◆ Given request ◆
Identify each line below containing the string "Blender" and copy it.

◆ Records to process ◆

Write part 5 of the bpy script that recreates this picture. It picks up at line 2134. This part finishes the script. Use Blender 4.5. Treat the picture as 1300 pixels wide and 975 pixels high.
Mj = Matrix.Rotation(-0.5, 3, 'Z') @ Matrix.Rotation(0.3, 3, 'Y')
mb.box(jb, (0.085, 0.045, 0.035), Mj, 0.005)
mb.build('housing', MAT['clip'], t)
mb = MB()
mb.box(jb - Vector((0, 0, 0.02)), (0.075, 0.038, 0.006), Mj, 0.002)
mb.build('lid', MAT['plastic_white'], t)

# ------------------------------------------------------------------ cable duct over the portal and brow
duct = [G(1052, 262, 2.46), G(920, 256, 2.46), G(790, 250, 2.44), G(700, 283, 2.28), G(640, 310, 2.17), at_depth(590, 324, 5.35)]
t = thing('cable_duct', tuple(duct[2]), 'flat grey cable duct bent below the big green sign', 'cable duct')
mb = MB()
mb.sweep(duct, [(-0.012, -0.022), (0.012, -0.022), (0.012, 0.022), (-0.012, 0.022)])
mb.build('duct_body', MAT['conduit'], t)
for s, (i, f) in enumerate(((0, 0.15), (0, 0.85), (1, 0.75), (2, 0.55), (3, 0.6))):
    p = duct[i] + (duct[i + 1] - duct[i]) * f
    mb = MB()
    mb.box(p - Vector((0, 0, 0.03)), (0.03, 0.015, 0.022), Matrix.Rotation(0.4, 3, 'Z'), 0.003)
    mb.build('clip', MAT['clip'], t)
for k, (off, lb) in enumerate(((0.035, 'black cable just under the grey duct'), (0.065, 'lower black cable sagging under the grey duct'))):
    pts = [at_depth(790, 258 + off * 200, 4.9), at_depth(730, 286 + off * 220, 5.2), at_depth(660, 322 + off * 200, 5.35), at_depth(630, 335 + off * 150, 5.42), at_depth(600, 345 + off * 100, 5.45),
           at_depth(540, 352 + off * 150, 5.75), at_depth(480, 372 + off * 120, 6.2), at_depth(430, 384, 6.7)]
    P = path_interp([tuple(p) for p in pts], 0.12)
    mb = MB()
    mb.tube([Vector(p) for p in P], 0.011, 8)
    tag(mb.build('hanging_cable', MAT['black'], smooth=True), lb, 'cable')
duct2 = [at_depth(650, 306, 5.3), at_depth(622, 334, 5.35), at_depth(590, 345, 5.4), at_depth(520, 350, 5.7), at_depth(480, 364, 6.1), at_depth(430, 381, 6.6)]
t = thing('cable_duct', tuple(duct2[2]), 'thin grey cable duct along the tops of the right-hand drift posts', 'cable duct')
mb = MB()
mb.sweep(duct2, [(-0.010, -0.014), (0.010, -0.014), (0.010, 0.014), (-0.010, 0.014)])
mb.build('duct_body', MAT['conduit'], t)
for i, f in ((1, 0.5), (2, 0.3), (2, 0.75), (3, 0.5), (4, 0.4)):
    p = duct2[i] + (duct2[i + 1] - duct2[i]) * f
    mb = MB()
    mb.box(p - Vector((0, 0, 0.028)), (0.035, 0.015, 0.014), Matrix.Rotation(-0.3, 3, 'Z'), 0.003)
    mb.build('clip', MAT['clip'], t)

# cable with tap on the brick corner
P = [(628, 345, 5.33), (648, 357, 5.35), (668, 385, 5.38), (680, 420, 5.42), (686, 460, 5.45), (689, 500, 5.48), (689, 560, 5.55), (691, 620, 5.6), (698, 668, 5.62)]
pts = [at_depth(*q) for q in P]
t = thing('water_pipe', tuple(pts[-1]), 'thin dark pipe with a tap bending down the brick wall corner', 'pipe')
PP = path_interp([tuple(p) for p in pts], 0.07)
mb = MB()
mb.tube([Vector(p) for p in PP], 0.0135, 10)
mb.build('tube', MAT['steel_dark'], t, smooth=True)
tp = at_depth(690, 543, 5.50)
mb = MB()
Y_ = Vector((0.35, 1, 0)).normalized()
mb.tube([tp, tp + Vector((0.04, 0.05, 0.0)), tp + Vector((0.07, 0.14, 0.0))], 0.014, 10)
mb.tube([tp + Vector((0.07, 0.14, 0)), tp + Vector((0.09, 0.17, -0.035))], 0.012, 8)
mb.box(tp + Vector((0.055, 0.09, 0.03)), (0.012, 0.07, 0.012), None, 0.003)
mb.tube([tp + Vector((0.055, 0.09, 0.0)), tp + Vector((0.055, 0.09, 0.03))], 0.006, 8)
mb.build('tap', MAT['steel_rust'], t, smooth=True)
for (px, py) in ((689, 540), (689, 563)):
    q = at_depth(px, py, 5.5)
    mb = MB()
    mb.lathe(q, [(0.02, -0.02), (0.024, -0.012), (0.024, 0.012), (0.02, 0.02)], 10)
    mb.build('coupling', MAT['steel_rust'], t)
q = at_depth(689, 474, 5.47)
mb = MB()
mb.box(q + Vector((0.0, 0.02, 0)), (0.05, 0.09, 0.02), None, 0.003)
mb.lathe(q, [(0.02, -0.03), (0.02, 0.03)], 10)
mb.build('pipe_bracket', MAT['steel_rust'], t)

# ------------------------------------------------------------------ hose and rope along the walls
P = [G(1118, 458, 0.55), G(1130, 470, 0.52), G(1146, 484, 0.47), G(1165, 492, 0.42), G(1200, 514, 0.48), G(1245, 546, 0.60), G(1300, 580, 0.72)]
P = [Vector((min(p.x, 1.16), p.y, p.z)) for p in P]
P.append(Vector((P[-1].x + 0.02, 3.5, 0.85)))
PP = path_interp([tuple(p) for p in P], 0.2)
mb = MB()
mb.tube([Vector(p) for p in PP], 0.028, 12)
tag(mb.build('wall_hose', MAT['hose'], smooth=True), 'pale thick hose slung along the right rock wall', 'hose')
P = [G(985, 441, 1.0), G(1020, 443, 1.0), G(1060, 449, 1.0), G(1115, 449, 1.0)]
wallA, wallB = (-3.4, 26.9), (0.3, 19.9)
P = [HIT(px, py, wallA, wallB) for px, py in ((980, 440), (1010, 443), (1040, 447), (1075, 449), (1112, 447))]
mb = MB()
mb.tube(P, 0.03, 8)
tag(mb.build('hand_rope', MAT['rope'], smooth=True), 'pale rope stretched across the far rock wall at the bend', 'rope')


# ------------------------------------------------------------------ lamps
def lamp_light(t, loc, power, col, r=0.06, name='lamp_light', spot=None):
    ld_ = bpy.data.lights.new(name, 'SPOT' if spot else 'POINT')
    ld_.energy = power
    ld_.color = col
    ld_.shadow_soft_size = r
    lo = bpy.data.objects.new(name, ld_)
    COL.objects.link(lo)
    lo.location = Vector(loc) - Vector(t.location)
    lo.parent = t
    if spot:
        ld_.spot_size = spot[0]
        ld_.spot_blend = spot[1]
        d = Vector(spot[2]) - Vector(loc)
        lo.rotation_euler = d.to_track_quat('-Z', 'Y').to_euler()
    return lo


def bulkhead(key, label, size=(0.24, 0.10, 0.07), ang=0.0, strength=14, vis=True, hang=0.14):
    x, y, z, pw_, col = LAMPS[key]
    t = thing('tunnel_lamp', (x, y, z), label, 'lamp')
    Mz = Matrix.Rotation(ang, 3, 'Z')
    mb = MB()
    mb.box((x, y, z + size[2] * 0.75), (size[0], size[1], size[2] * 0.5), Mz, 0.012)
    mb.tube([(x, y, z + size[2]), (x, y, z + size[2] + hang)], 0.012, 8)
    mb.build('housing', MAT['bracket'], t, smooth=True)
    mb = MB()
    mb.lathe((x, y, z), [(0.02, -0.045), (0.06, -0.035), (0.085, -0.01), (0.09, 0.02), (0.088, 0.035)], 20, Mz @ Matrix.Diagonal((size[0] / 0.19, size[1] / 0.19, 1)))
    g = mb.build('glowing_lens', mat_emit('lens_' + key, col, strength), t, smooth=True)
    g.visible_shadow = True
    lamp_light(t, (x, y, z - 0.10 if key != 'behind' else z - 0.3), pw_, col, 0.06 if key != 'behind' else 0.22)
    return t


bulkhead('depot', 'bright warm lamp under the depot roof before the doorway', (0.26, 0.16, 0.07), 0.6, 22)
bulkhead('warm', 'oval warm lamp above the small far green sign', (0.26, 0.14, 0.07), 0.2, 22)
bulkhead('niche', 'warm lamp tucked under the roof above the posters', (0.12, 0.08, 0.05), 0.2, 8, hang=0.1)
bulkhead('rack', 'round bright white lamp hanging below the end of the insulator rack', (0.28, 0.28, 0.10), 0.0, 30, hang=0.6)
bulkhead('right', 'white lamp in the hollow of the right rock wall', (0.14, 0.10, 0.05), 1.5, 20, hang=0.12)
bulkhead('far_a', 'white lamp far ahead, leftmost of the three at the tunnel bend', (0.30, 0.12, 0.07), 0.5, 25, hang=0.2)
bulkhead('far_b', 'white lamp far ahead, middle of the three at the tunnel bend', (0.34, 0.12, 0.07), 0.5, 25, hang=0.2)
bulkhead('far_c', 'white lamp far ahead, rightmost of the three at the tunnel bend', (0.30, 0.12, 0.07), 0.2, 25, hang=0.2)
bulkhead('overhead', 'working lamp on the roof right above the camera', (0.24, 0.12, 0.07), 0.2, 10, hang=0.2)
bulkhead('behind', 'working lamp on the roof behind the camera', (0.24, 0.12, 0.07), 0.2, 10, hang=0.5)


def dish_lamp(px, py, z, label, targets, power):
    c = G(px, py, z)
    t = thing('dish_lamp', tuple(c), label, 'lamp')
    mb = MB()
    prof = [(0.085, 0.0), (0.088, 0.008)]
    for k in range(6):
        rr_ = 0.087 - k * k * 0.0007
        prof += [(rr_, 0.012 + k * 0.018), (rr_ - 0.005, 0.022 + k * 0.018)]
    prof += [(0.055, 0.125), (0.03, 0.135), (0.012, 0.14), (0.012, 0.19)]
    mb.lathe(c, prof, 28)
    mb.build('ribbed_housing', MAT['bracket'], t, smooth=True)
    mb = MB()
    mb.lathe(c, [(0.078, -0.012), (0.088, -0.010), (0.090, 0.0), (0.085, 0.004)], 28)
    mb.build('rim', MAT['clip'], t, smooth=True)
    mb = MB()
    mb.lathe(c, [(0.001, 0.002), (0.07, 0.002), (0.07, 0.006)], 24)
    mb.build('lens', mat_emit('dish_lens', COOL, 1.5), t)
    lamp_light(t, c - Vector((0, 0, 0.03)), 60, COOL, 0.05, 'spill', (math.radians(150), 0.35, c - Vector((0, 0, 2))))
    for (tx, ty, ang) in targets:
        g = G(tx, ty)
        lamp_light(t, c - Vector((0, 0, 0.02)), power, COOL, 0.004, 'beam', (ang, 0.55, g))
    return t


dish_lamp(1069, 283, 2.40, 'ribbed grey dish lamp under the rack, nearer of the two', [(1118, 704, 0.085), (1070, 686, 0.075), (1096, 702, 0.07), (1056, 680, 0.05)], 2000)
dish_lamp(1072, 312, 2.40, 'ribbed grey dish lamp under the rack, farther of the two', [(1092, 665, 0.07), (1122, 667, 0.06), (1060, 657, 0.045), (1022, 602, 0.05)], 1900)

* * *

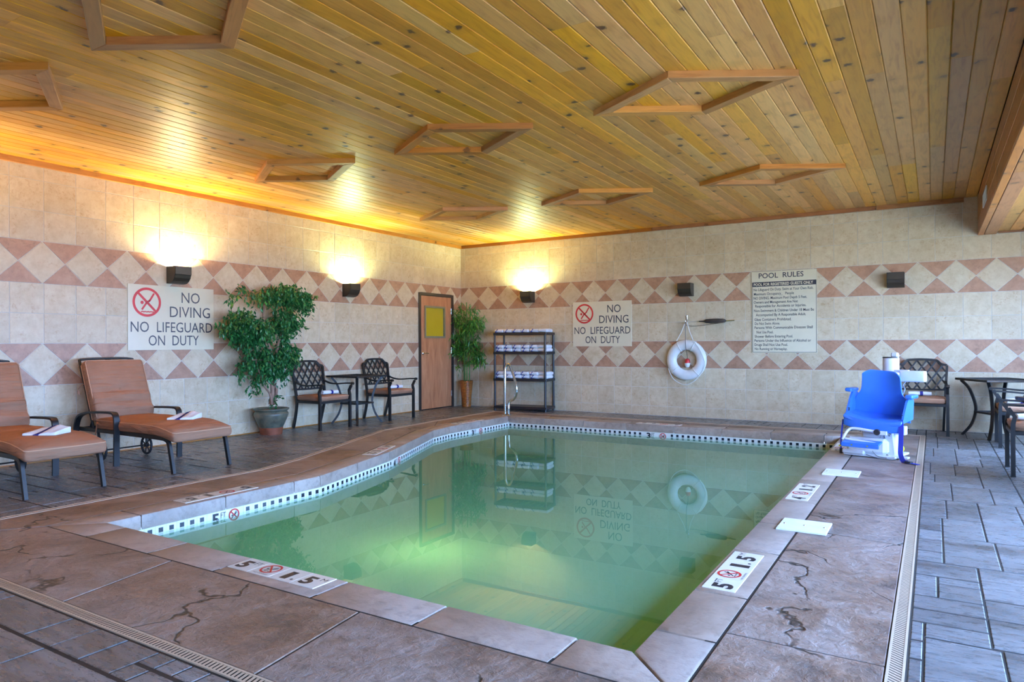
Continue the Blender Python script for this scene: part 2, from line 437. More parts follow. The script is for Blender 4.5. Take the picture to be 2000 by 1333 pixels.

◆ Exercise result ◆
Write part 5 of the bpy script that recreates this picture. It picks up at line 2134. This part finishes the script. Use Blender 4.5. Treat the picture as 1300 pixels wide and 975 pixels high.
Continue the Blender Python script for this scene: part 2, from line 437. More parts follow. The script is for Blender 4.5. Take the picture to be 2000 by 1333 pixels.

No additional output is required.